At the same time, the government has taken steps to curb imports and rein in a current account deficit of 3 percent of gross domestic product, a key reason cited for Indonesia’s risk to foreign outflows.

“Now, we think the situation is manageable,” Breuer said. “But it requires vigilance and monitoring the situation very carefully and addressing those sorts of vulnerabilities that generate the contagion domestically from the external developments.”

All Measures

He added the currency market intervention was “to avoid disorderly market conditions, not to try to anchor the exchange rate at a certain level,” which he said would be “a mistake.”

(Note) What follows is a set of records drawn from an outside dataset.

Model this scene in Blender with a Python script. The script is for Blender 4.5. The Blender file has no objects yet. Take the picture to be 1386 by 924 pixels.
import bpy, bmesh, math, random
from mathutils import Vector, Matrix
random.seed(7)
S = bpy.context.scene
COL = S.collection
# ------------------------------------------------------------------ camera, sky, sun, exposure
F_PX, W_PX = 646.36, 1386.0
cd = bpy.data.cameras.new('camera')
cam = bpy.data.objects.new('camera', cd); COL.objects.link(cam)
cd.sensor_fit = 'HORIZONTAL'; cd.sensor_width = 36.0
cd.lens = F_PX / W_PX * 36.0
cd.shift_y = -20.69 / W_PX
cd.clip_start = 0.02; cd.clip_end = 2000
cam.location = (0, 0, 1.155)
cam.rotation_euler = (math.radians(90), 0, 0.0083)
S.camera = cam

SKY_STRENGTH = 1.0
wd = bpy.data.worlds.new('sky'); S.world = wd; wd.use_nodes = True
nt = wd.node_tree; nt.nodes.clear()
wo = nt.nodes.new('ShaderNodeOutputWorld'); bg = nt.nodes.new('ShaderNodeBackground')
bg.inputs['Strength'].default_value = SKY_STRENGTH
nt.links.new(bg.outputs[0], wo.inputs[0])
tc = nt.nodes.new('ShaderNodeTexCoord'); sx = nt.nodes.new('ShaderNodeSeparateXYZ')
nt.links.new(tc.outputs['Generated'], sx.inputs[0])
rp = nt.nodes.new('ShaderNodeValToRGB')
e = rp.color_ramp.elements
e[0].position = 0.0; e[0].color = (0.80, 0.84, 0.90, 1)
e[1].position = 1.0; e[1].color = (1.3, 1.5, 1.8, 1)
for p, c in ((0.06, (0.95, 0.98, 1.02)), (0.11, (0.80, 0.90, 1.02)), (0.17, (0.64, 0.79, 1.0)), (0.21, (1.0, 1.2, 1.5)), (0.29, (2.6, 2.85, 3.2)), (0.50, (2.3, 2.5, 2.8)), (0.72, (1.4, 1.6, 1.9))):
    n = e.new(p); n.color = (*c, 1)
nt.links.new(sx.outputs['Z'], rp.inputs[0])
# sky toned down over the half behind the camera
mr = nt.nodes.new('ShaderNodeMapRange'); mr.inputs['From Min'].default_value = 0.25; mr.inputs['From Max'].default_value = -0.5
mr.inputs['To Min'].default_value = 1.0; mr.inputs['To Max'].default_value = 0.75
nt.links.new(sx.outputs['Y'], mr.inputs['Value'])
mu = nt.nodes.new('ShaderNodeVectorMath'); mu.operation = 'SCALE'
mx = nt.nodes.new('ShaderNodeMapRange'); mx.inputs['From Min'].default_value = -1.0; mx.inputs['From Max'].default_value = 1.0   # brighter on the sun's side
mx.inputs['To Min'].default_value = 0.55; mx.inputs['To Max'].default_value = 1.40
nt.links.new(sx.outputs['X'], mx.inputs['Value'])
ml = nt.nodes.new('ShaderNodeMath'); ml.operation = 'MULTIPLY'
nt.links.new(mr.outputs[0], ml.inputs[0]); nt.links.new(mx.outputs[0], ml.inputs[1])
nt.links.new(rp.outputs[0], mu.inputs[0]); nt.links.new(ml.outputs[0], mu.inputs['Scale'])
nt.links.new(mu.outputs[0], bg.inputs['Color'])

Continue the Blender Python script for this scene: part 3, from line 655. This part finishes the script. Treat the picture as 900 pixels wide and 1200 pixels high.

Authorities are trying everything they can to stabilize the currency, but central bank action has its limits, said Tom Lembong, head of Indonesia’s investment board.

“We are taking every available measure within the paradigm of economic orthodoxy to respond to the market signals," he said in an interview with Bloomberg TV at the Milken Institute Asia Summit in Singapore on Friday. There is a “limit to central bank action” and improving the fundamentals of the economy will be key, he said.

“Our economy needs to internationalize more, it needs to integrate more into regional production chains, into regional trade and tourism and we are doing that,” he said.

Bali Summit

In a new book titled ‘Realizing Indonesia’s Economic Potential,’ the IMF gave a positive assessment of the economy a month before the world’s financial elite gather on the tourist island of Bali for the IMF-World Bank’s annual meeting.

Still more reforms were needed to boost growth over the longer term. In particular, steps to improve “rigid” labor laws, opening up sectors to foreign investment and reducing the influence of state-owned companies in the economy, according to the IMF

The employment laws had contributed to a large informal labor market and a high number of workers being employed on short-term contracts, it said.

Nevertheless, Indonesia “when we look back and take a bird’s eye view has done remarkably well,” Breuer said. “It’s very clear the fundamentals of the Indonesian economy have changed dramatically in the last 20 years.”